The new “cycle of centuries,” which the poet supposes to begin with the birth of the Child, refers to the doctrine held by Plato and his disciples (possibly of Etruscan origin) of an “Annus Magnus,” or Great Year. It was believed that there were certain recurring periods at long intervals, in which the history of the world repeated itself.[8] A curious story in illustration of this belief is told by Plutarch in his life of Sulla.

“While the horizon was clear and cloudless, there was heard suddenly the sound of a trumpet, shrill, prolonged, and as it were wailing, so that all men were startled and awed by its loudness.
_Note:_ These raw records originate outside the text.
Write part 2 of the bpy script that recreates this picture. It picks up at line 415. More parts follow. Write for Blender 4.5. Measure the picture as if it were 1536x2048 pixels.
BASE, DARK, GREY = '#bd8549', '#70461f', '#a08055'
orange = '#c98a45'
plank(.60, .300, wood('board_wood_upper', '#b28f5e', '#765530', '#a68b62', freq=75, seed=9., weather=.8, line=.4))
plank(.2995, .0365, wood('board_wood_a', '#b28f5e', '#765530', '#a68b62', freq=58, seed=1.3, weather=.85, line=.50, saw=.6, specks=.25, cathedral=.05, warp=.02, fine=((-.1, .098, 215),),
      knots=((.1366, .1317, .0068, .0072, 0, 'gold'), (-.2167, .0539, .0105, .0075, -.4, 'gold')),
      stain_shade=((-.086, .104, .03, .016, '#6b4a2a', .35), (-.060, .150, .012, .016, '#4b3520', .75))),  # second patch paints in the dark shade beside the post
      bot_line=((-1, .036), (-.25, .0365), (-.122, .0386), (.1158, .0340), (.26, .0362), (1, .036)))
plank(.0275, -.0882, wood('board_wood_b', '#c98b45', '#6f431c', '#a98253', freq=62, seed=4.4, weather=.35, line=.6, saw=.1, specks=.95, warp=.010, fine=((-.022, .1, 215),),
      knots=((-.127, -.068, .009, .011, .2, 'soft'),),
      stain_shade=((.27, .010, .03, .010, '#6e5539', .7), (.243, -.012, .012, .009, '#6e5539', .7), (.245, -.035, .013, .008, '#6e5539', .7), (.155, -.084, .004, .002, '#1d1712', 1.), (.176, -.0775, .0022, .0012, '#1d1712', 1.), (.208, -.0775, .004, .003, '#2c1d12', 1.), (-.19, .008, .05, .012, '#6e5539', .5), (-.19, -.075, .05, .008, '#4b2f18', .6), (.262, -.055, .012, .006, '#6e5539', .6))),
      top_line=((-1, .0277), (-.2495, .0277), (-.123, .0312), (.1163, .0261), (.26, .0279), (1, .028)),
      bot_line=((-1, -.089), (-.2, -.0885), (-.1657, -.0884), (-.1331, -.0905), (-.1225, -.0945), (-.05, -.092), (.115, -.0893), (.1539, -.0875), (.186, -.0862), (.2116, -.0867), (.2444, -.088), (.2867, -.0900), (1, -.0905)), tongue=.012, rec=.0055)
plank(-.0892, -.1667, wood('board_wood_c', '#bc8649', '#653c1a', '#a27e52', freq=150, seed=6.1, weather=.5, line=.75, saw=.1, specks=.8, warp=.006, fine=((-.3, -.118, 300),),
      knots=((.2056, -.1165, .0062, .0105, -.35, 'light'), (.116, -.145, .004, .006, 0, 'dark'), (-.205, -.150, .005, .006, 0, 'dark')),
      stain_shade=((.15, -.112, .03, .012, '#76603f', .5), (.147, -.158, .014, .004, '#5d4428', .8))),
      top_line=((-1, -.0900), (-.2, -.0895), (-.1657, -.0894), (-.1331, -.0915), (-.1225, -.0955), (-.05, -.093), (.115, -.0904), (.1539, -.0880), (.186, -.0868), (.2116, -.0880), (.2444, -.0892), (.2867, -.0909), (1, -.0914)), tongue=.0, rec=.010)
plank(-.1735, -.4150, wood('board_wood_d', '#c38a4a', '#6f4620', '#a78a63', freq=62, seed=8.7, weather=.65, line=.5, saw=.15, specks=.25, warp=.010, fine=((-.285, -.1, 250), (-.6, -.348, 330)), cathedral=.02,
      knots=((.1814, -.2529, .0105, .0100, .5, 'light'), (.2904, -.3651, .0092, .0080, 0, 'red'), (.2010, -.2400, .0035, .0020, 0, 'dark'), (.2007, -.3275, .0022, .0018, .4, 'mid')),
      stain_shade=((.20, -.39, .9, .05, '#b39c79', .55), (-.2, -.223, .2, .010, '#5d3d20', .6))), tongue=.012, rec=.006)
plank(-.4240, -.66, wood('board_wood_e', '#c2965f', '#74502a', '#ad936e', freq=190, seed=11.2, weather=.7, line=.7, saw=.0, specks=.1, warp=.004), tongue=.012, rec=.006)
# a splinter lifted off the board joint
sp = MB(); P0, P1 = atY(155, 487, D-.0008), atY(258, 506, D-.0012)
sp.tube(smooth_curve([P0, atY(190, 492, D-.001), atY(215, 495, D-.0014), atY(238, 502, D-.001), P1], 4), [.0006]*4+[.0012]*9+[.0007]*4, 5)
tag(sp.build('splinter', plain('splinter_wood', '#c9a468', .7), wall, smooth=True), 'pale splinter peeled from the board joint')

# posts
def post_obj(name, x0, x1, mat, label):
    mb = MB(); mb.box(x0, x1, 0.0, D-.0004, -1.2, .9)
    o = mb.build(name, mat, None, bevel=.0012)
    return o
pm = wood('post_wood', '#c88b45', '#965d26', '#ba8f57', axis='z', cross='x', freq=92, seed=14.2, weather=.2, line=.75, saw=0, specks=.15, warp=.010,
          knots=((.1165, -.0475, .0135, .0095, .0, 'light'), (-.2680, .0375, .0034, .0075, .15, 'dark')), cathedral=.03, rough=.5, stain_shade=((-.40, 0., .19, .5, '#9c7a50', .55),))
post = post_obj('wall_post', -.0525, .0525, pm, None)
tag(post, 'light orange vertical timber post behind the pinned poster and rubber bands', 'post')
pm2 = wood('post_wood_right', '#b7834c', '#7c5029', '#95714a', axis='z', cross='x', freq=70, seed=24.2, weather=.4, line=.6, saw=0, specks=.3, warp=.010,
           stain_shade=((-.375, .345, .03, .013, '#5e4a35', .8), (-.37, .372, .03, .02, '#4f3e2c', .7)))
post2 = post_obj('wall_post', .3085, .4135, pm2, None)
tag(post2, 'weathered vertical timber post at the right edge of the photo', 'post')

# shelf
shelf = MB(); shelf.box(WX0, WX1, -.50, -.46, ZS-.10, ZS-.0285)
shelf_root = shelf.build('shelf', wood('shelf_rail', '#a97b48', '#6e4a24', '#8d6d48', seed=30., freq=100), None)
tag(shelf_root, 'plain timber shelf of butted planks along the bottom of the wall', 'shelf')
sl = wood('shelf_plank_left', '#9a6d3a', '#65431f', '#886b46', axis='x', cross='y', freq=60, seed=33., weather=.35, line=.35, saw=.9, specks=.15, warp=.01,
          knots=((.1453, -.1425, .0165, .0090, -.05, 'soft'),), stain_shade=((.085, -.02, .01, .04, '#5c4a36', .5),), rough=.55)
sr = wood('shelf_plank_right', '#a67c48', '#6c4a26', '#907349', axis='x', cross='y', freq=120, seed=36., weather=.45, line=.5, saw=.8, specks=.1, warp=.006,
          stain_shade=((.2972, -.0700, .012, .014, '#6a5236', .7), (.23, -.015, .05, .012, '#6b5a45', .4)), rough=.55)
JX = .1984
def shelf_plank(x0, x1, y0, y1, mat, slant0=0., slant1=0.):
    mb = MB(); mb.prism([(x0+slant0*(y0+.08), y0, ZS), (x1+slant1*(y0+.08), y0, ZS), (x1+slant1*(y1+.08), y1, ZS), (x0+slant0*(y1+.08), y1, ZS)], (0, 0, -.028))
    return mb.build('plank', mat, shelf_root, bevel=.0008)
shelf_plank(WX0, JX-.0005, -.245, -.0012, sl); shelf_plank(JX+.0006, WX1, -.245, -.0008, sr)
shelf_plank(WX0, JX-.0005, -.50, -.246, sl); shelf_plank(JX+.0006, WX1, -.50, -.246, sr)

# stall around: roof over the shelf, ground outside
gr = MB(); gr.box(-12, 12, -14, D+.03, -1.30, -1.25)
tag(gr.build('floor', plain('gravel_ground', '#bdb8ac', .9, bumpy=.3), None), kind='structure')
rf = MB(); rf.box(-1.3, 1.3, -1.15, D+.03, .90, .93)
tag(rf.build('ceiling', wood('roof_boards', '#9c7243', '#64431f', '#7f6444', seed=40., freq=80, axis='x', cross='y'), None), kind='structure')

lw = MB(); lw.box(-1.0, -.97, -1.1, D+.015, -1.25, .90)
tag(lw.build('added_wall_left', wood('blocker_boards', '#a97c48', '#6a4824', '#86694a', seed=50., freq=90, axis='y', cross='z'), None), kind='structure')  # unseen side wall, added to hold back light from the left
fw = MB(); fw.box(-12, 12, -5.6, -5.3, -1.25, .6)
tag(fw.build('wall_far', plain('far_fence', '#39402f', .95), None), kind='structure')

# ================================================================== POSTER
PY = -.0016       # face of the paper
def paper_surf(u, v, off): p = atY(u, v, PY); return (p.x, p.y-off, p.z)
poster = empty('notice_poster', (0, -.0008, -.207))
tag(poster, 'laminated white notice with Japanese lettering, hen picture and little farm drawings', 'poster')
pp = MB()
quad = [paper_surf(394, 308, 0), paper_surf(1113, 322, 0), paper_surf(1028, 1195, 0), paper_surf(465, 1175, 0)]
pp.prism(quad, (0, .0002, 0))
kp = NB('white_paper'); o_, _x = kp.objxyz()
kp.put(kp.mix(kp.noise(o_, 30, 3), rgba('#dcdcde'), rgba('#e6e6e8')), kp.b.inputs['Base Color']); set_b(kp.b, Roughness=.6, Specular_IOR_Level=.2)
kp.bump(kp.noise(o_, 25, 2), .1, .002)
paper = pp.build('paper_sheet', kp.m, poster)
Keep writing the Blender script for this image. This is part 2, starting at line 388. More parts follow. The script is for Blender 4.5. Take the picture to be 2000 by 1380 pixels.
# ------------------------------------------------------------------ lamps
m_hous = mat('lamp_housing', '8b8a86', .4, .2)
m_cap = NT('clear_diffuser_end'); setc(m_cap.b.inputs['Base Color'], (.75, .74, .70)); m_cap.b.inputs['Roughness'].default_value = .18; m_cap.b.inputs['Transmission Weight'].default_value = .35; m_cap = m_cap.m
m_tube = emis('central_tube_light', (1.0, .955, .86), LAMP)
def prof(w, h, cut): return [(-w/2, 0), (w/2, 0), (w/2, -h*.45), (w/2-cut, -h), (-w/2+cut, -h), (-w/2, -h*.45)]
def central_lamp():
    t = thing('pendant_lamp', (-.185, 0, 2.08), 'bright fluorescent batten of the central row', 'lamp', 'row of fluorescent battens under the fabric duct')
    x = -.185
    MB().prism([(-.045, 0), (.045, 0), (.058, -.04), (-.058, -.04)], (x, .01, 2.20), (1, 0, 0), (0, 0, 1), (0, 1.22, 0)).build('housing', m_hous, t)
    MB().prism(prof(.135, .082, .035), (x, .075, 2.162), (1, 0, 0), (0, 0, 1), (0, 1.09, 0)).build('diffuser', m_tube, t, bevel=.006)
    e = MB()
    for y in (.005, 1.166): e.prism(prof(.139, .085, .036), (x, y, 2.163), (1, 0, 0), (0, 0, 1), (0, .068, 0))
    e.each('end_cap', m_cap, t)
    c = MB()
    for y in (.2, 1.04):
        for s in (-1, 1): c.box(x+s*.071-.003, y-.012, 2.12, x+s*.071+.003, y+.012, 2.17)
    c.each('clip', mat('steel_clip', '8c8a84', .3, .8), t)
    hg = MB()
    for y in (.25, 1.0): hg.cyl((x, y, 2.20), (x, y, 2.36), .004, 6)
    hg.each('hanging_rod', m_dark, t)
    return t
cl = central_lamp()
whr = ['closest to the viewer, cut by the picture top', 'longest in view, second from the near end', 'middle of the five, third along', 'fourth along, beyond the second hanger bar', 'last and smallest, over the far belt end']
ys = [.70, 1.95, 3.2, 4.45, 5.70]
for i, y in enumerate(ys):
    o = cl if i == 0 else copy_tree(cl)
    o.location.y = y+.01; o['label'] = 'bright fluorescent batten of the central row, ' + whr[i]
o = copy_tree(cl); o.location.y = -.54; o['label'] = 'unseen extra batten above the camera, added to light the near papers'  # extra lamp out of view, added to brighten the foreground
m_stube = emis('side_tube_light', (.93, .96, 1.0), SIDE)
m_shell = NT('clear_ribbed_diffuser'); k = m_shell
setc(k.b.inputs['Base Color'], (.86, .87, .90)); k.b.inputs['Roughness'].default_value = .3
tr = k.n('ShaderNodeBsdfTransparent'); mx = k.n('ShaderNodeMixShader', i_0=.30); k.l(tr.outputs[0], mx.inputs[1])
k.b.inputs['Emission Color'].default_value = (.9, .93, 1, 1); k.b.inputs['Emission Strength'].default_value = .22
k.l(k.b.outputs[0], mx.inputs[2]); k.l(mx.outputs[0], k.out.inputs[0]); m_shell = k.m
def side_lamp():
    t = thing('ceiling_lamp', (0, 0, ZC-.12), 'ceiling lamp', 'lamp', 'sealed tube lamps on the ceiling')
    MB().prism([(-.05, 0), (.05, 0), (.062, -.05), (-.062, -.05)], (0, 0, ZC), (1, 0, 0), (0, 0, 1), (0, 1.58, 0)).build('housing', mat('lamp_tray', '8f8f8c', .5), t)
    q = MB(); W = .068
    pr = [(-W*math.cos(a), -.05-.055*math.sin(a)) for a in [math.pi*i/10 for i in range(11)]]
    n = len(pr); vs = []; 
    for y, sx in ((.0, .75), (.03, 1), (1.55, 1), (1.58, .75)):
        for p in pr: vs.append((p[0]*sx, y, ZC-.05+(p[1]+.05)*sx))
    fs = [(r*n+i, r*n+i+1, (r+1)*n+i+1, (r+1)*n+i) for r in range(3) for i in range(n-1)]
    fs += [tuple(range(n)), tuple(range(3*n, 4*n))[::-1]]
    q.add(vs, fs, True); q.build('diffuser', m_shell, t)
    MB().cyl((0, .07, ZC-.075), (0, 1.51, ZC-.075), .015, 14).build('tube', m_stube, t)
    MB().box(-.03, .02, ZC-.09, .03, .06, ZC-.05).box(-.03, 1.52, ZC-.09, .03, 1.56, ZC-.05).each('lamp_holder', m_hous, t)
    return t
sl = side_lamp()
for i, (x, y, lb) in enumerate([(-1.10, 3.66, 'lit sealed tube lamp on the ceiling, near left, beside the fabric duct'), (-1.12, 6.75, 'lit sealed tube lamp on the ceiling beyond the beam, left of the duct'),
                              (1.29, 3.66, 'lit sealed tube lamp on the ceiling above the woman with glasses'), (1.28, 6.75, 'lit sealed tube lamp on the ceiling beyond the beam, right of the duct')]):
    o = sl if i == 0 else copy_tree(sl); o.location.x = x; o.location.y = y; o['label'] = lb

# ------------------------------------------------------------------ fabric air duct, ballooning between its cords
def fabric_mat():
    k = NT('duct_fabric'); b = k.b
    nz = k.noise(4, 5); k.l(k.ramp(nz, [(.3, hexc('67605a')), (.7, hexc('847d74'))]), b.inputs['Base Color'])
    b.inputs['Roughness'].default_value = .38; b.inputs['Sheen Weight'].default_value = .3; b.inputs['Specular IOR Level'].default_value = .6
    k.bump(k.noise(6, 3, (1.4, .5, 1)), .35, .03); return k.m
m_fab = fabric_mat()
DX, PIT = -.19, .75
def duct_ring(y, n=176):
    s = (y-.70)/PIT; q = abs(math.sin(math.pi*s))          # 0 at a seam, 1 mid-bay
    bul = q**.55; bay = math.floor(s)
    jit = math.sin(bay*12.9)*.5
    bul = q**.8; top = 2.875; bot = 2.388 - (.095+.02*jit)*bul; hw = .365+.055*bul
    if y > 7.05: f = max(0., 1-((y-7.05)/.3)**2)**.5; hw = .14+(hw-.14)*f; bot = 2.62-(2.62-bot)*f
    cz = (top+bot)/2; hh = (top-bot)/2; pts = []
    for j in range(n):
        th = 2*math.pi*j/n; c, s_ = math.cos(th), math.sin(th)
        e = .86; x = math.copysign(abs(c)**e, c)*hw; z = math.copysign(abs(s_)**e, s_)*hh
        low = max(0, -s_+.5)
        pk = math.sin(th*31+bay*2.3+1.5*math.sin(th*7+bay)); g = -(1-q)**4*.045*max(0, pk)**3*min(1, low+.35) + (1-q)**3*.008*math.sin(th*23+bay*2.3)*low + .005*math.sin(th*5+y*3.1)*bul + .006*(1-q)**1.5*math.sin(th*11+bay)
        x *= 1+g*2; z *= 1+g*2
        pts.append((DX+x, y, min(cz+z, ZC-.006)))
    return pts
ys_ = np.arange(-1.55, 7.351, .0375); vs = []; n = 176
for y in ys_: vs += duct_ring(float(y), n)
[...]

The Etruscan soothsayers declared that it foreboded the coming of a new generation and the revolution of the world. For that there were eight generations of man in all, differing from each other in habits and ways of life, and each had its allotted space of time, when heaven brought round again the recurrence of the Great Year, and that when the end of one and the rise of another was at hand, some wondrous sign appeared in earth or heaven.”—Plutarch, Sulla, c. 7.

Enough has perhaps been said to give some idea of the genius and character of Virgil’s pastoral poetry. It laid the foundation of a taste which was long prevalent in European literature, but which may be said to have now become obsolete. English poets were at one time strongly imbued with it. Spenser, Milton, Drayton, Pope, and Ambrose Phillips,—the last perhaps the most successful,—were all more or less imitators of Virgil in this line of poetry. But it would seem to require a more than ordinary revolution in literature ever to bring such a style into popularity again.